From Clover, J. & Spahr, J., "The 95 Cent Skool," in Poets on Teaching: A Sourcebook (Univ. of Iowa Press, 2010).

Hi All,

I came across this passage in an essay by two poets envisioning an alternative way to teach poetry -- alternative to high price, classy workshops.  It struck me as related to our project:

. . . But we do mean that any Poetry Skool committed to more than niche marketing of the well-made object with its minor telltale difference (a.k.a. its logo) must begin by refusing the pay-to-play of the current tuition system, refusing the credit-baiting of the federal government student loan program, refusing a star system of highly paid professors. Those who want cachet and connections and career, those who conceive of Skool as an investment, will go elsewhere.

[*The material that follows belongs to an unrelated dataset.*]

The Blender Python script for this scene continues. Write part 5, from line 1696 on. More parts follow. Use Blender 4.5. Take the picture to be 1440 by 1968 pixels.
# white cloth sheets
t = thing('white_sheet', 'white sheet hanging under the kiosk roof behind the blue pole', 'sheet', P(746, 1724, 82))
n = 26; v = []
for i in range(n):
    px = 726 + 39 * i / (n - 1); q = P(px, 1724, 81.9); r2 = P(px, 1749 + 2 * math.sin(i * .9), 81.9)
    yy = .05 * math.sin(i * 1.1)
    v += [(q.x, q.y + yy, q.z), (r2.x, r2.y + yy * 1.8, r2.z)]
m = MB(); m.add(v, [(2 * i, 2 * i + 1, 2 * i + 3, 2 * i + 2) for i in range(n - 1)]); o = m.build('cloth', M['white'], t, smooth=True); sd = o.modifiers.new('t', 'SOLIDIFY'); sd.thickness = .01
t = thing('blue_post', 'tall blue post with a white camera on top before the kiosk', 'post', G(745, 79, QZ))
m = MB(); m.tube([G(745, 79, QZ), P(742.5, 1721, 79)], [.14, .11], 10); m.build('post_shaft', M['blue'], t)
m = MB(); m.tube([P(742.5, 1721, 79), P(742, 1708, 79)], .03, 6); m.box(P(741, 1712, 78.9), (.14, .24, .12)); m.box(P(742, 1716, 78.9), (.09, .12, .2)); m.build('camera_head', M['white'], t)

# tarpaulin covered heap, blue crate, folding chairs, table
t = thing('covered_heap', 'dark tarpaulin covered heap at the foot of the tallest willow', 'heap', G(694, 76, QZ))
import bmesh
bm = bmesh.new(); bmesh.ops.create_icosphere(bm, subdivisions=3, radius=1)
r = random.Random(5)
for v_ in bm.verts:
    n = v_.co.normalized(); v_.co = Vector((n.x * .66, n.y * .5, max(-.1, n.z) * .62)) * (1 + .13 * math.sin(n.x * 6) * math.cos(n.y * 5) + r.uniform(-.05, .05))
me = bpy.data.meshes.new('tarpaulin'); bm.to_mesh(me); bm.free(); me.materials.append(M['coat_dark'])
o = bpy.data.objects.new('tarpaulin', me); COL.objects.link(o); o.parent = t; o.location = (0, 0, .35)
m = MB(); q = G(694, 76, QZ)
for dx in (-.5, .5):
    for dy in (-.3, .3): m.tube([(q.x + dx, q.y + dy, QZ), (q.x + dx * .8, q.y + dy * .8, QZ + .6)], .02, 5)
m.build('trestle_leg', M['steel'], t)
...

This is not because poetry is pure and should float above the economic systems that currently wreck the lives of so many. It is because poetry needs all the brains it can get. Our double faith is simple: one, that decreasing both barriers to entry and compulsions toward reward will get a dozen people around a table who are more committed to the particulars of that collective work. And two, that this dynamic of poetry for its own sake will not be insular and aestheticized—will be as a result not less but more open to the visible and invisible social contexts of poetry, not having had to harden itself to endure the marketplace.

It's interesting to play with substituting other words for "poetry" here: "science," "education?"  The idea of getting "a dozen people around a table who are MORE committed" than the marketplace typically allows/fosters is resonant with my experience of our group.  So is the idea that more brains are needed, as many as possible.  I like the idea that "decreasing both barriers to entry and compulsions toward reward" could create a more lively process of inquiry and creativity. 

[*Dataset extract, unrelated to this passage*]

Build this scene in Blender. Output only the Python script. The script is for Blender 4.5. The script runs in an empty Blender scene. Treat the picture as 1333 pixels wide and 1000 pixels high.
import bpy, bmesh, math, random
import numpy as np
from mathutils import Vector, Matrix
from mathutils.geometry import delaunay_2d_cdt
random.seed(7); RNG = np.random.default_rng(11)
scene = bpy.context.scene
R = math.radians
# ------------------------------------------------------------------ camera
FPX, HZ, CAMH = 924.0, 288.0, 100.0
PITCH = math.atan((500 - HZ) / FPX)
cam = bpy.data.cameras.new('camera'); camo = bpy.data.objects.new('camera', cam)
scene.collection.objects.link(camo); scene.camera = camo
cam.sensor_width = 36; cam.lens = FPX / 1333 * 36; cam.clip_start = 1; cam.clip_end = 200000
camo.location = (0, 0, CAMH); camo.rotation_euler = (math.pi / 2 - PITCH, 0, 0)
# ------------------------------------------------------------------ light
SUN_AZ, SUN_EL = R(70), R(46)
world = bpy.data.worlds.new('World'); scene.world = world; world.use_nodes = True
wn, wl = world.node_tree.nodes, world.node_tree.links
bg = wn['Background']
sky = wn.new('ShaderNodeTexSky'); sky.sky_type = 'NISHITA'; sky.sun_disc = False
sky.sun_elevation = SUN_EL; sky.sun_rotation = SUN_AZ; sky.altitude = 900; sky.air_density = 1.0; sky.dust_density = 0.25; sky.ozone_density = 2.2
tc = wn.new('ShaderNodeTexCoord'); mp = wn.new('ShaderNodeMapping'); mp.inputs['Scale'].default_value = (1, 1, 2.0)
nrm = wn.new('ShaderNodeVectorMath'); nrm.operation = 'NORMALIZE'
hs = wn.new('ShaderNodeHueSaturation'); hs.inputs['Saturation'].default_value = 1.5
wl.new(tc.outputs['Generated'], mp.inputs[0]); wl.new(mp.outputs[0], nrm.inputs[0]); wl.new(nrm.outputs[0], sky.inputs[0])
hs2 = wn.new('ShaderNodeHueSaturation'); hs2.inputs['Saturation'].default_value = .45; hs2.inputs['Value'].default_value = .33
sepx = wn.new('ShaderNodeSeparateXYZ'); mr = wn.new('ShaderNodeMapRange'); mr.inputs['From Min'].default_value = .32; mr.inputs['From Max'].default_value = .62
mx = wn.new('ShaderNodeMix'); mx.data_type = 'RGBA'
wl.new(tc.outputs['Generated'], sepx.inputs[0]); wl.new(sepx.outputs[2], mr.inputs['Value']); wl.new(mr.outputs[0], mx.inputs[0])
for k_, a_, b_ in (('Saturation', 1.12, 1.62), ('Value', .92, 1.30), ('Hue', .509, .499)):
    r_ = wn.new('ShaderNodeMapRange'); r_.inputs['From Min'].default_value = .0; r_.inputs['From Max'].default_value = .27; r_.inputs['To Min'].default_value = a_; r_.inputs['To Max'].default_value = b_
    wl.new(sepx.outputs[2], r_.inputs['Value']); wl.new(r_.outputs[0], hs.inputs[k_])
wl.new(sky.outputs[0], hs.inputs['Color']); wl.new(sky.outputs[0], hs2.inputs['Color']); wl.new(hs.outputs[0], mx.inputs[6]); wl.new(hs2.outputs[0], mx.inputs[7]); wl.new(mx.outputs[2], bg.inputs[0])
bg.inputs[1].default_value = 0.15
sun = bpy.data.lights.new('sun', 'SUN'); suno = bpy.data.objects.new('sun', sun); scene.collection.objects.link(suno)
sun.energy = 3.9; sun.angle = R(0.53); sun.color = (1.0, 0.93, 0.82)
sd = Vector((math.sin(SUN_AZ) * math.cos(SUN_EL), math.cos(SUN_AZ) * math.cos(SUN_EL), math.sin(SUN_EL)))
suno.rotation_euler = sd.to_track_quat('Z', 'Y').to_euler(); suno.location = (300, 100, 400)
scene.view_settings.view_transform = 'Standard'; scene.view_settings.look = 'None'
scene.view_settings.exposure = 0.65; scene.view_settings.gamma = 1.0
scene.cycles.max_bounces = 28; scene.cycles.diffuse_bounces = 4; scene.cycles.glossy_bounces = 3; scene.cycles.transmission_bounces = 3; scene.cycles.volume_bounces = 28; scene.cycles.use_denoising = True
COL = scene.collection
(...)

Later in the piece, Clover and Spahr speak of poetry as a form of "counter-cognition."  I am not sure what they mean, but what I take away is the idea that we need group processes and creative processes that do more than second codes already in place, or fire together neurons already wired together. 

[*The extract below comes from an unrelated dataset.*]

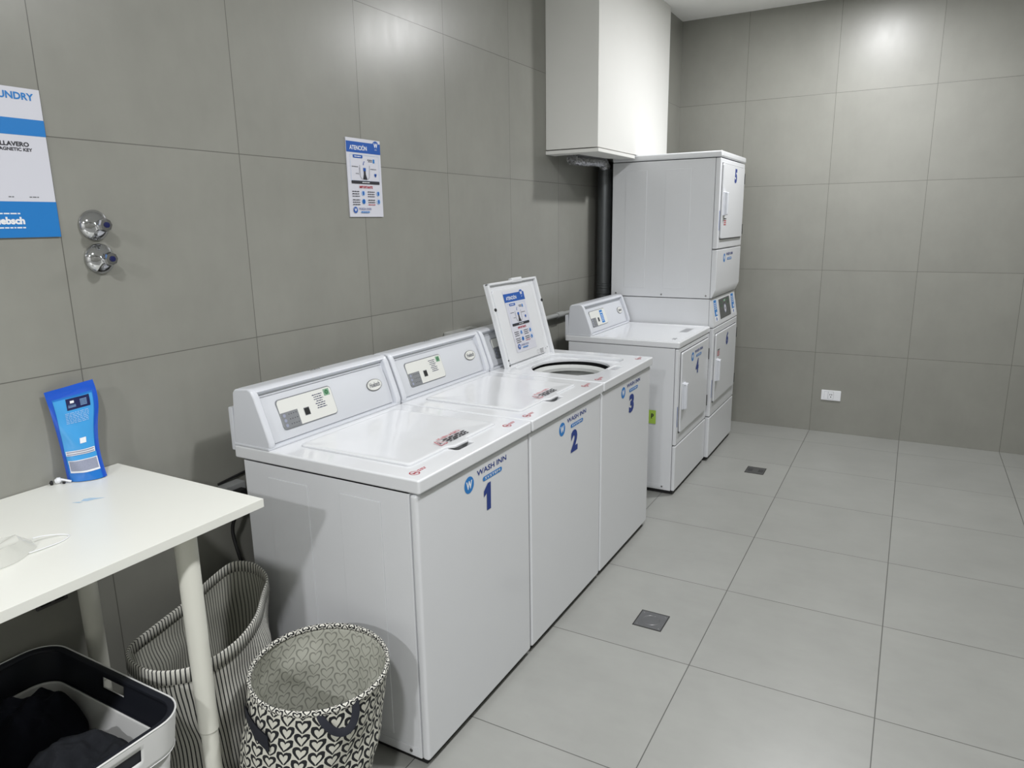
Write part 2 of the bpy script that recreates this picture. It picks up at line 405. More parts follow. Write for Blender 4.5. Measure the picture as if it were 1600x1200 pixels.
def small_notice(pr, u, v, k=1.0):
    """round red prohibition sign with two short red lines, lying on the worktop"""
    for a in range(20):
        a0 = 2*math.pi*a/20; a1 = 2*math.pi*(a+1)/20
        pr.line(u+.014*k*math.cos(a0), v+.014*k*math.sin(a0), u+.014*k*math.cos(a1), v+.014*k*math.sin(a1), .003*k, 'red')
    pr.line(u-.010*k, v+.010*k, u+.010*k, v-.010*k, .0025*k, 'red'); pr.rect(u-.007*k, u+.007*k, v-.004*k, v+.003*k, 'red')
    pr.dashes(u+.02*k, u+.055*k, v+.006*k, .004*k, 'red', 3); pr.dashes(u+.02*k, u+.05*k, v-.001*k, .004*k, 'red', 4)
def warn_label(pr, u, v):
    """u,v bottom-left; triangle at left, three lines of text at right"""
    pr.outline([(u, v), (u+.036, v), (u+.018, v+.040)], .0032, 'red')
    pr.line(u+.018, v+.008, u+.018, v+.028, .004, 'black'); pr.line(u+.010, v+.008, u+.018, v+.020, .003, 'black')
    pr.text('NO ABRA LA PUERTA', u+.040, u+.165, v+.036, v+.050, 'red', .02)
    pr.dashes(u+.045, u+.168, v+.026, .007, 'black', 5); pr.dashes(u+.048, u+.165, v+.014, .007, 'black', 6); pr.dashes(u+.052, u+.160, v+.003, .006, 'black', 8)
def poster_art(pr, W_, H_, halo=False):
    """the attention notice, W_ x H_, origin bottom-left; square code left blank"""
    s = W_/.2; q = H_/.3
    def X(a): return a*s
    def Y(b): return b*q
    pr.rect(0, W_, 0, H_, 'paper'); pr.up()
    pr.rect(X(.0), X(.2), Y(.246), Y(.287), 'blue'); pr.up(); pr.disc(X(.172), Y(.276), X(.021), 'blue'); pr.up()
    pr.text('ATENCIÓN', X(.018), X(.118), Y(.256), Y(.277), 'white', .02)
    pr.text('W', X(.160), X(.184), Y(.271), Y(.289), 'white', .03); pr.text('INN', X(.166), X(.178), Y(.262), Y(.266), 'white', .0)
    pr.outline([(X(.018), Y(.238)), (X(.186), Y(.238)), (X(.186), Y(.140)), (X(.018), Y(.140))], X(.0008), 'pale')
    pr.rect(X(.034), X(.090), Y(.226), Y(.238), 'blue', X(.004)); pr.up(); pr.dashes(X(.042), X(.082), Y(.232), Y(.003), 'white', 2)
    pr.dashes(X(.118), X(.145), Y(.222), Y(.003), 'black', 3); pr.dashes(X(.122), X(.145), Y(.216), Y(.003), 'black', 4); pr.rect(X(.150), X(.160), Y(.211), Y(.226), 'sky', X(.002))
    # drum, agitator, clothes level
    pr.line(X(.070), Y(.200), X(.072), Y(.155), X(.0018), 'grey'); pr.line(X(.128), Y(.200), X(.124), Y(.155), X(.0018), 'grey'); pr.line(X(.072), Y(.155), X(.082), Y(.145), X(.0018), 'grey'); pr.line(X(.124), Y(.155), X(.114), Y(.145), X(.0018), 'grey')
    pr.line(X(.067), Y(.190), X(.064), Y(.160), X(.001), 'grey')
    pr.poly([(X(.086), Y(.145)), (X(.112), Y(.145)), (X(.104), Y(.165)), (X(.102), Y(.190)), (X(.093), Y(.190)), (X(.092), Y(.165))], 'black')
    pr.up(); pr.rect(X(.090), X(.105), Y(.178), Y(.190), 'blue')
    for a, b in ((.097, .213), (.093, .208), (.092, .203)): pr.disc(X(a), Y(b), X(.0022), 'blue')
    pr.dashes(X(.025), X(.060), Y(.193), Y(.002), 'black', 5); pr.dashes(X(.132), X(.170), Y(.187), Y(.002), 'black', 6); pr.dashes(X(.045), X(.062), Y(.167), Y(.002), 'black', 7)
    pr.rect(X(.155), X(.168), Y(.162), Y(.170), 'blue'); pr.rect(X(.158), X(.165), Y(.157), Y(.164), 'blue')
    pr.rect(X(.018), X(.184), Y(.128), Y(.140), 'black', X(.003)); pr.up(); pr.dashes(X(.080), X(.125), Y(.134), Y(.003), 'white', 9)
    pr.text('IMPORTANTE', X(.062), X(.140), Y(.111), Y(.121), 'red', .03)
    for a, b, k in ((.018, .098, 1), (.108, .098, 2), (.018, .066, 3), (.108, .066, 4)):
        for j in range(3): pr.dashes(X(a), X(a+.042), Y(b-j*.009), Y(.003), 'black' if not (k == 4 and j == 2) else 'red', k*5+j)
        pr.disc(X(a+.064), Y(b-.006), X(.0095), 'pale' if k != 3 else 'sky'); pr.up(); pr.rect(X(a+.060), X(a+.068), Y(b-.013), Y(b+.001), 'blue')
    pr.disc(X(.030), Y(.027), X(.012), 'blue'); pr.up(); pr.text('W', X(.023), X(.037), Y(.021), Y(.033), 'white', .03)
    pr.text('WASH INN', X(.048), X(.122), Y(.027), Y(.036), 'navy', .0); pr.rect(X(.062), X(.112), Y(.016), Y(.022), 'sky', X(.0025))
    pr.up(); pr.text('SYSTEM', X(.068), X(.106), Y(.0175), Y(.0205), 'white', .0)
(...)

To my mind, this connects with a recent discussion here on Serendip about the distinction between policy and teaching, and between competition and fluidity as modes of being.  I would like to learn much more about how to be, and to conceive of being, active and efficacious in response to injustice and to distorting, restrictive social forms and at the same time utterly joyful in and for the lived moment of apprehension that others' lives and my own far exceed the moment, however wrecking it is. 

Could this be a focus for our project in times to come?